PostgreSQL and Disaster Recovery Strategy – part 2

In the second part of this series, we will consider the different ways you can take backup and how they can fit into a disaster recovery strategy. There are three ways you can take backups:

  1. Logical backups (pg_dump and pg_dumpall)
  2. Physical backups (pg_basebackup, wal-e, pgbackrest)
  3. Archiving (copying wal files before they are deleted)

Let’s consider them one by one. In this blog post, we will consider Logical Backups.

Logical backups

Logical backups are SQL files with instructions to rebuild database objects and data.

Logical backups are taken either by the pg_dump or pg_dumpall command. These commands will produce files with SQL commands to rebuild the database objects and repopulate the data. With pg_dump, you can backup specific databases, and pg_dumpall can backup everything in the server, including roles and tablespaces. If you go to the PostgreSQL documentation, you can see how to use these commands in your version of PostgreSQL. There are tricks to compress and accelerate the backup, but it will never be as fast as taking physical backups. These backups can be handy to backup and restore between major versions of PostgreSQL. Also, you can quickly restore specific objects within the database instead of restoring either the database or everything in the cluster. Be careful, though, in big and busy databases, using logical backups can degraded performance significantly. The performance degradation could be because of the increased I/O load and the long-running transactions it creates. Long-running transactions will keep autovacuum from cleaning up dead tuples. In these cases, it is better to only backup specific objects within the database using logical backups and set physical backups for the cluster. In the next section, we will discuss examples of how to use pg_dump and pg_dumpall.

pg_dump, backup only what you need, pg_dumpall backup cluster level objects

The command pg_dump will allow you to backup a single database within the cluster. It is essential to understand that pg_dump backs up either a single database or objects within a database. Cluster level objects, like roles, are not included in the backup from pg_dump. To backup cluster level objects, you should use pg_dumpall. Scripts created by pg_dump are SQL commands to recreate data and schema in plain text. These commands can be output to an SQL file and restored using the command psql. Here is an example of backing up:

pg_dump -h -U postgres -d pgvirtuoso -f pgvirtuoso.sql

Here is an example of restoring:

psql  -h -U postgres -d pgvirtuoso < pgvirtuoso.sql

You can also choose to backup selected tables or database objects. Also, you can only backup schema and restore it in another cluster or another database within the same cluster. The command pg_dump allows you to backup in a custom format. Backing up in custom format can be useful for some cases, like when you are backing up a database that uses TimescaleDB plugin. If you take a look at TimescaleDB documentation, you need to use a custom format to backup databases with hypertables. For more information take a look at PostgreSQL Documentation about pg_dump.

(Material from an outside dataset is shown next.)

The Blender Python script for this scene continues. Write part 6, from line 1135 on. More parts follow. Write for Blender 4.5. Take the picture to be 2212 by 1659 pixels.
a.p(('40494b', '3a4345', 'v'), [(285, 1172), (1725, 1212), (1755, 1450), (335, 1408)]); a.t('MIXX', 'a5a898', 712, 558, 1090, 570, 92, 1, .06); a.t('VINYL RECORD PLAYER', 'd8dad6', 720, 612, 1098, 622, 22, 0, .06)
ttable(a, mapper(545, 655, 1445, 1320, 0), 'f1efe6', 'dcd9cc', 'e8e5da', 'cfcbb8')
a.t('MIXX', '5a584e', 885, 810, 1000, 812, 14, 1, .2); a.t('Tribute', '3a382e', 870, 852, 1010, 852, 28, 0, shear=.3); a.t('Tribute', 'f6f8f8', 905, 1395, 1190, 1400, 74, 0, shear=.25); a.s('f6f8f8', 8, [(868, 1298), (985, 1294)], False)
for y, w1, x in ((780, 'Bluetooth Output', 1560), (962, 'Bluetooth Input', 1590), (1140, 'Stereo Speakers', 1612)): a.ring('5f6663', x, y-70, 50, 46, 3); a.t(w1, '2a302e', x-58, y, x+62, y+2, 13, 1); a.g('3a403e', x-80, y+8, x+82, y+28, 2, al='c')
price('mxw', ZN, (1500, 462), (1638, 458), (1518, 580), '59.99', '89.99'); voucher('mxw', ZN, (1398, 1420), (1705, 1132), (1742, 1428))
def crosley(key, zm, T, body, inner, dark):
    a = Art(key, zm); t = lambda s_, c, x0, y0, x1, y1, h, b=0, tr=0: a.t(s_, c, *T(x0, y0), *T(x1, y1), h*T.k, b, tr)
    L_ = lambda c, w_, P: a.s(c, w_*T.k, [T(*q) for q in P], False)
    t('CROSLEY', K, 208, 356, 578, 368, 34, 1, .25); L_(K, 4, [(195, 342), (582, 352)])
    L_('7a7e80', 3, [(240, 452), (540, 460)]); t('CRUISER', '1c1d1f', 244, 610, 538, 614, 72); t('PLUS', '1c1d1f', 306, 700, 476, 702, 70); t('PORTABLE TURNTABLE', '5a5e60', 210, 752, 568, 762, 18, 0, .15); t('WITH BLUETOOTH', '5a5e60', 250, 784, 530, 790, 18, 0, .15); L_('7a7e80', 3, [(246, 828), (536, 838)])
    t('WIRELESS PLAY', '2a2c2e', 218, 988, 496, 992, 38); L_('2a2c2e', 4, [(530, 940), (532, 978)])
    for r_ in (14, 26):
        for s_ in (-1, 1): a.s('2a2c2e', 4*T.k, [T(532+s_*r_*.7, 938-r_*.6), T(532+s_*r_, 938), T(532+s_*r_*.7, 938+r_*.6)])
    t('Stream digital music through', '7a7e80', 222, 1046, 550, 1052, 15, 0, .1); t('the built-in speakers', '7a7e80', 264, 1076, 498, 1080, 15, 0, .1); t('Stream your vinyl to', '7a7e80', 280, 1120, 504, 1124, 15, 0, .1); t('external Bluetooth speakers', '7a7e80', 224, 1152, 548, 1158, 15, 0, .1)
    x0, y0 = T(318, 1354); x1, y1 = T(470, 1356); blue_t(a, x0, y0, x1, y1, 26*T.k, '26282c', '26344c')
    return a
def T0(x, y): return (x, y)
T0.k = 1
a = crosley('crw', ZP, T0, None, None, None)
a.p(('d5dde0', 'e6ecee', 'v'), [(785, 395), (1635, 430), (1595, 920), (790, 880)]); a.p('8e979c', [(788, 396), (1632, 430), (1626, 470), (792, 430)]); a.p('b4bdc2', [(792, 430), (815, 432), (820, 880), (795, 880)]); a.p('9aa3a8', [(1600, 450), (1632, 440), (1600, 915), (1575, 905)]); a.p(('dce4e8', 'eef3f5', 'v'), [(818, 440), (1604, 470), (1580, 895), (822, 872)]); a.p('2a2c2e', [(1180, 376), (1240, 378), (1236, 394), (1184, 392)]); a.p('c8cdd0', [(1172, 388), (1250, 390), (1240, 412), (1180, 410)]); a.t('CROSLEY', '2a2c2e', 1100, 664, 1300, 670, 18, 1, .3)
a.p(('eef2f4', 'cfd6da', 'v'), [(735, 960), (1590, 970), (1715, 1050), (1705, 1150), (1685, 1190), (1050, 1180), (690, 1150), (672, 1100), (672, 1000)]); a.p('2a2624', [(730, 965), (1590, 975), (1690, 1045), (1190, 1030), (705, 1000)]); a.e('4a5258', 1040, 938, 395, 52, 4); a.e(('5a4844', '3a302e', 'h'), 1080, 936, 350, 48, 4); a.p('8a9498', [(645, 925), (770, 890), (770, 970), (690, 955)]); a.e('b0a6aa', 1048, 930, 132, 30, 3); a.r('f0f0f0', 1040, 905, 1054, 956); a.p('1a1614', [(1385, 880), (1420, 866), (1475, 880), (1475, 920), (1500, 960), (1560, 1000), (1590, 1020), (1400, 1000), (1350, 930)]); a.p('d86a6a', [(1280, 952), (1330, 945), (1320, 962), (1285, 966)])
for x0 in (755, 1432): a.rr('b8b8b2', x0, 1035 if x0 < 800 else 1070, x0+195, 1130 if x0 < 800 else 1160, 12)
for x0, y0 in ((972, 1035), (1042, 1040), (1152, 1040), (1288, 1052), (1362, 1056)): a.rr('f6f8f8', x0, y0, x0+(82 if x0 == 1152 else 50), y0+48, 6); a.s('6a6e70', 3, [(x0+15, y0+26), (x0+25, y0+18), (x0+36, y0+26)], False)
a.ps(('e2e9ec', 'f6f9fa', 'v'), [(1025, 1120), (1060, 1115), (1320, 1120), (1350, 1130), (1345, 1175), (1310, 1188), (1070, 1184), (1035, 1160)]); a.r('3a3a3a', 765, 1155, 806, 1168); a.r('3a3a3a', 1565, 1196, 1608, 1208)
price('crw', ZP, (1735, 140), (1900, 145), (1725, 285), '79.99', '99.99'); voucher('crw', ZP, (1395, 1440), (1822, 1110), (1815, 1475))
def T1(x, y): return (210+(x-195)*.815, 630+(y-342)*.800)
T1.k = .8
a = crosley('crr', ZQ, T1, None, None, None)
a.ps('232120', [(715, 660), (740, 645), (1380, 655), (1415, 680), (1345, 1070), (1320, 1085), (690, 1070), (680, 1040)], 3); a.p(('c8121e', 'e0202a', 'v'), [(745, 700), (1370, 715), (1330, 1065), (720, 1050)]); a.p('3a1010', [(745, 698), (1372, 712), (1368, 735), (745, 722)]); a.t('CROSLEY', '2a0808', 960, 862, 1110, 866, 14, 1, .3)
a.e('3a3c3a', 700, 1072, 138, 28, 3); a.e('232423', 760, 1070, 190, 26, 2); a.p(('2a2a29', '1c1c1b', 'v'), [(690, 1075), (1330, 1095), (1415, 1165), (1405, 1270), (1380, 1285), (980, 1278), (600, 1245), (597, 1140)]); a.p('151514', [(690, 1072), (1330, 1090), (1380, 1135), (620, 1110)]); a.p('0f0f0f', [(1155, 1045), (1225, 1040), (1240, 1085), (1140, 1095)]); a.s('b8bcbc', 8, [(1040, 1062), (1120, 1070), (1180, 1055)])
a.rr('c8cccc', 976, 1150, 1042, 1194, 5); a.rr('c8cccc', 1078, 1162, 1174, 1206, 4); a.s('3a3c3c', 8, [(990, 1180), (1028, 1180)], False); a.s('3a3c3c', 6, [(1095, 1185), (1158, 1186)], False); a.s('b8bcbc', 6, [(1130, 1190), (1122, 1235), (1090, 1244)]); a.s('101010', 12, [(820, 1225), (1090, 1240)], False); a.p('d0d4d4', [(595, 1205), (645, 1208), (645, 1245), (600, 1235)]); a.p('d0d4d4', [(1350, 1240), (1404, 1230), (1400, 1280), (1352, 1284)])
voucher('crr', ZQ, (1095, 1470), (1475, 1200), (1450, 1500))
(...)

The command pg_dumpall will allow you to backup all databases in a PostgreSQL cluster. You don’t get to hand pick which database you want to backup with this command. But you can choose to backup everything, only the data, global objects only among other options. Here is an example to backup all:

pg_dumpall -h -U postgres -f pgvirtuosocluster.sql

Here is an example of backing up only the schema:

 pg_dumpall -s -h -U postgres -f pgvirtuosocluster.sql 

Here is another example to backup global objects only:

 pg_dumpall -g -h -U postgres -f pgvirtuosocluster.sql

Logical backups are useful to have as they can be restored between major versions of PostgreSQL. Meaning, you can backup a database in version 13 and restore the database in another cluster with version 14. Also, you can backup and restore global objects like roles and tablespaces. The disadvantages are that they are slower to backup and restore and that can increase I/O load in the cluster. Have to be very careful when you do a pg_dump on a busy server.

For disaster recovery scenarios, it is more appropriate to take physical backups combined with wal archiving for faster restores and point-in-time recovery. In the next part of this series, we will talk about physical backups.